***** Source material

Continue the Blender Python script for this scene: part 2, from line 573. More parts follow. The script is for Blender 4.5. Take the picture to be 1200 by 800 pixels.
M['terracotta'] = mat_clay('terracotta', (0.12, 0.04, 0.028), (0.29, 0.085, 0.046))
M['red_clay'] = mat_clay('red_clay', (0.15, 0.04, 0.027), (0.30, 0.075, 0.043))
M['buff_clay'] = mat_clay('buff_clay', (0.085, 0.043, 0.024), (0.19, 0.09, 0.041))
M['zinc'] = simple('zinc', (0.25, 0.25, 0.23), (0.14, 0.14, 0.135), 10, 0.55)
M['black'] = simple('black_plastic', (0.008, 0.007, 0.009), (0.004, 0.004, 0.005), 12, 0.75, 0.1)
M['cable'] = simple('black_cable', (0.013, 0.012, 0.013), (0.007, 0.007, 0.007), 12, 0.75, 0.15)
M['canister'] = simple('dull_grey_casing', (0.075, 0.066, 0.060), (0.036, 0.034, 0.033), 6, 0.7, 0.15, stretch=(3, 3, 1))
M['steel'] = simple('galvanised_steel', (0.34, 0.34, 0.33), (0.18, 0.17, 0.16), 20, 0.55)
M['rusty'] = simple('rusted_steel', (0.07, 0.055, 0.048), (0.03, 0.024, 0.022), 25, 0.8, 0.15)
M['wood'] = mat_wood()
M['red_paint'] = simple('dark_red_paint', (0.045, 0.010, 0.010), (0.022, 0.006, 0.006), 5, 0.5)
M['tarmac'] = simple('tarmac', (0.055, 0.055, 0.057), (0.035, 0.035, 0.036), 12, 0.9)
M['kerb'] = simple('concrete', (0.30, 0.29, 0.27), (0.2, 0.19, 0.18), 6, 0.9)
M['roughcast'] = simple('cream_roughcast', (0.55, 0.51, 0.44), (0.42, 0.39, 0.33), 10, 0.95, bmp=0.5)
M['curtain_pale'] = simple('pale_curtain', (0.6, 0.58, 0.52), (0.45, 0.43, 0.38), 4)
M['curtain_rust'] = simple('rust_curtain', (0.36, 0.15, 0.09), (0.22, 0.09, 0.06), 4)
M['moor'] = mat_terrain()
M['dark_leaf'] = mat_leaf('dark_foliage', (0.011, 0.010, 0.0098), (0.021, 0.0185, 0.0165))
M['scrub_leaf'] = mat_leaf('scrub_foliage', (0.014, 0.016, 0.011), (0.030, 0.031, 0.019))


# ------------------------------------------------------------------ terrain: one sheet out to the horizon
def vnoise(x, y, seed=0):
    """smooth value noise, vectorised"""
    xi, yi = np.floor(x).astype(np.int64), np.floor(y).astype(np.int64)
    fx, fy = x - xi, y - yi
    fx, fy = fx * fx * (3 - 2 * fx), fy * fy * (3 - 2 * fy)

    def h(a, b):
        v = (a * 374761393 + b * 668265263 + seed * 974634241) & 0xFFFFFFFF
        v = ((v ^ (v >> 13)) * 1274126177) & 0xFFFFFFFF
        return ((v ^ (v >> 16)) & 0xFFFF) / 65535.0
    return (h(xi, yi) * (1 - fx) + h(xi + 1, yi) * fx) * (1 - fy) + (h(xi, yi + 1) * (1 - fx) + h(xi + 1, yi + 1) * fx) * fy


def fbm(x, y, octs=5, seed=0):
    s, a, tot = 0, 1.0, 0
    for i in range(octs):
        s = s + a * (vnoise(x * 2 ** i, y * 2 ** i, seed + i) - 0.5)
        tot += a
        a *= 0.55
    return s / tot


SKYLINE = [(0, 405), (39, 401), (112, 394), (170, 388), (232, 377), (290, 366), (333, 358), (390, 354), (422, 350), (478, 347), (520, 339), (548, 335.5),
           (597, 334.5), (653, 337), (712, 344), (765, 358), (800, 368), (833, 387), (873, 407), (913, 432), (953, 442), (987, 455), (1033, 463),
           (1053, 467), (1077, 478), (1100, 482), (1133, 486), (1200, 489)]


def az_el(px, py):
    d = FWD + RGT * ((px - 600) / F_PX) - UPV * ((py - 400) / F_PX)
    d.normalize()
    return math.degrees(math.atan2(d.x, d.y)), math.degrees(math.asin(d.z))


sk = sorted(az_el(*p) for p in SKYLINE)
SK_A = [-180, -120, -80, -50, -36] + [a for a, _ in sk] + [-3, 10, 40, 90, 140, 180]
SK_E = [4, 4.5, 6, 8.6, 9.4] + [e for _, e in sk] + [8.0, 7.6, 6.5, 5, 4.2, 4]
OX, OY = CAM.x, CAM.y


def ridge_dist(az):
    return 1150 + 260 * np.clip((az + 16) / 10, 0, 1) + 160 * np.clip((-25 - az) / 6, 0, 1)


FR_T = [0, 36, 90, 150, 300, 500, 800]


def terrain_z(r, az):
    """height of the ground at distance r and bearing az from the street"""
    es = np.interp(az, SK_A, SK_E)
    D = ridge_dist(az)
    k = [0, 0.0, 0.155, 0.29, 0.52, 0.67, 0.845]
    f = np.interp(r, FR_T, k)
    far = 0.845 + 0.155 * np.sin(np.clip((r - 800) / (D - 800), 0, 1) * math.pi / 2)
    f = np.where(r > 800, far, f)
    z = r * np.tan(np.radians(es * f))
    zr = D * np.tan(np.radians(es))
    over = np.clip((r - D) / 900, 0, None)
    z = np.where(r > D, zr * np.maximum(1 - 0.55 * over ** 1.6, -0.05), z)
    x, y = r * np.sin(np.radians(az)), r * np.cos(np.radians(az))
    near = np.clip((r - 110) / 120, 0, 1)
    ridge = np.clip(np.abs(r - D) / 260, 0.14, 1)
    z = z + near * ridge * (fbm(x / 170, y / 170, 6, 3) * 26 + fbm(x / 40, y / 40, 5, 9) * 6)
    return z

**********

Aim: Write out every line of the material again, exactly as it reads.

Task response:
Continue the Blender Python script for this scene: part 2, from line 573. More parts follow. The script is for Blender 4.5. Take the picture to be 1200 by 800 pixels.
M['terracotta'] = mat_clay('terracotta', (0.12, 0.04, 0.028), (0.29, 0.085, 0.046))
M['red_clay'] = mat_clay('red_clay', (0.15, 0.04, 0.027), (0.30, 0.075, 0.043))
M['buff_clay'] = mat_clay('buff_clay', (0.085, 0.043, 0.024), (0.19, 0.09, 0.041))
M['zinc'] = simple('zinc', (0.25, 0.25, 0.23), (0.14, 0.14, 0.135), 10, 0.55)
M['black'] = simple('black_plastic', (0.008, 0.007, 0.009), (0.004, 0.004, 0.005), 12, 0.75, 0.1)
M['cable'] = simple('black_cable', (0.013, 0.012, 0.013), (0.007, 0.007, 0.007), 12, 0.75, 0.15)
M['canister'] = simple('dull_grey_casing', (0.075, 0.066, 0.060), (0.036, 0.034, 0.033), 6, 0.7, 0.15, stretch=(3, 3, 1))
M['steel'] = simple('galvanised_steel', (0.34, 0.34, 0.33), (0.18, 0.17, 0.16), 20, 0.55)
M['rusty'] = simple('rusted_steel', (0.07, 0.055, 0.048), (0.03, 0.024, 0.022), 25, 0.8, 0.15)
M['wood'] = mat_wood()
M['red_paint'] = simple('dark_red_paint', (0.045, 0.010, 0.010), (0.022, 0.006, 0.006), 5, 0.5)
M['tarmac'] = simple('tarmac', (0.055, 0.055, 0.057), (0.035, 0.035, 0.036), 12, 0.9)
M['kerb'] = simple('concrete', (0.30, 0.29, 0.27), (0.2, 0.19, 0.18), 6, 0.9)
M['roughcast'] = simple('cream_roughcast', (0.55, 0.51, 0.44), (0.42, 0.39, 0.33), 10, 0.95, bmp=0.5)
M['curtain_pale'] = simple('pale_curtain', (0.6, 0.58, 0.52), (0.45, 0.43, 0.38), 4)
M['curtain_rust'] = simple('rust_curtain', (0.36, 0.15, 0.09), (0.22, 0.09, 0.06), 4)
M['moor'] = mat_terrain()
M['dark_leaf'] = mat_leaf('dark_foliage', (0.011, 0.010, 0.0098), (0.021, 0.0185, 0.0165))
M['scrub_leaf'] = mat_leaf('scrub_foliage', (0.014, 0.016, 0.011), (0.030, 0.031, 0.019))


# ------------------------------------------------------------------ terrain: one sheet out to the horizon
def vnoise(x, y, seed=0):
    """smooth value noise, vectorised"""
    xi, yi = np.floor(x).astype(np.int64), np.floor(y).astype(np.int64)
    fx, fy = x - xi, y - yi
    fx, fy = fx * fx * (3 - 2 * fx), fy * fy * (3 - 2 * fy)

    def h(a, b):
        v = (a * 374761393 + b * 668265263 + seed * 974634241) & 0xFFFFFFFF
        v = ((v ^ (v >> 13)) * 1274126177) & 0xFFFFFFFF
        return ((v ^ (v >> 16)) & 0xFFFF) / 65535.0
    return (h(xi, yi) * (1 - fx) + h(xi + 1, yi) * fx) * (1 - fy) + (h(xi, yi + 1) * (1 - fx) + h(xi + 1, yi + 1) * fx) * fy


def fbm(x, y, octs=5, seed=0):
    s, a, tot = 0, 1.0, 0
    for i in range(octs):
        s = s + a * (vnoise(x * 2 ** i, y * 2 ** i, seed + i) - 0.5)
        tot += a
        a *= 0.55
    return s / tot


SKYLINE = [(0, 405), (39, 401), (112, 394), (170, 388), (232, 377), (290, 366), (333, 358), (390, 354), (422, 350), (478, 347), (520, 339), (548, 335.5),
           (597, 334.5), (653, 337), (712, 344), (765, 358), (800, 368), (833, 387), (873, 407), (913, 432), (953, 442), (987, 455), (1033, 463),
           (1053, 467), (1077, 478), (1100, 482), (1133, 486), (1200, 489)]


def az_el(px, py):
    d = FWD + RGT * ((px - 600) / F_PX) - UPV * ((py - 400) / F_PX)
    d.normalize()
    return math.degrees(math.atan2(d.x, d.y)), math.degrees(math.asin(d.z))


sk = sorted(az_el(*p) for p in SKYLINE)
SK_A = [-180, -120, -80, -50, -36] + [a for a, _ in sk] + [-3, 10, 40, 90, 140, 180]
SK_E = [4, 4.5, 6, 8.6, 9.4] + [e for _, e in sk] + [8.0, 7.6, 6.5, 5, 4.2, 4]
OX, OY = CAM.x, CAM.y


def ridge_dist(az):
    return 1150 + 260 * np.clip((az + 16) / 10, 0, 1) + 160 * np.clip((-25 - az) / 6, 0, 1)


FR_T = [0, 36, 90, 150, 300, 500, 800]


def terrain_z(r, az):
    """height of the ground at distance r and bearing az from the street"""
    es = np.interp(az, SK_A, SK_E)
    D = ridge_dist(az)
    k = [0, 0.0, 0.155, 0.29, 0.52, 0.67, 0.845]
    f = np.interp(r, FR_T, k)
    far = 0.845 + 0.155 * np.sin(np.clip((r - 800) / (D - 800), 0, 1) * math.pi / 2)
    f = np.where(r > 800, far, f)
    z = r * np.tan(np.radians(es * f))
    zr = D * np.tan(np.radians(es))
    over = np.clip((r - D) / 900, 0, None)
    z = np.where(r > D, zr * np.maximum(1 - 0.55 * over ** 1.6, -0.05), z)
    x, y = r * np.sin(np.radians(az)), r * np.cos(np.radians(az))
    near = np.clip((r - 110) / 120, 0, 1)
    ridge = np.clip(np.abs(r - D) / 260, 0.14, 1)
    z = z + near * ridge * (fbm(x / 170, y / 170, 6, 3) * 26 + fbm(x / 40, y / 40, 5, 9) * 6)
    return z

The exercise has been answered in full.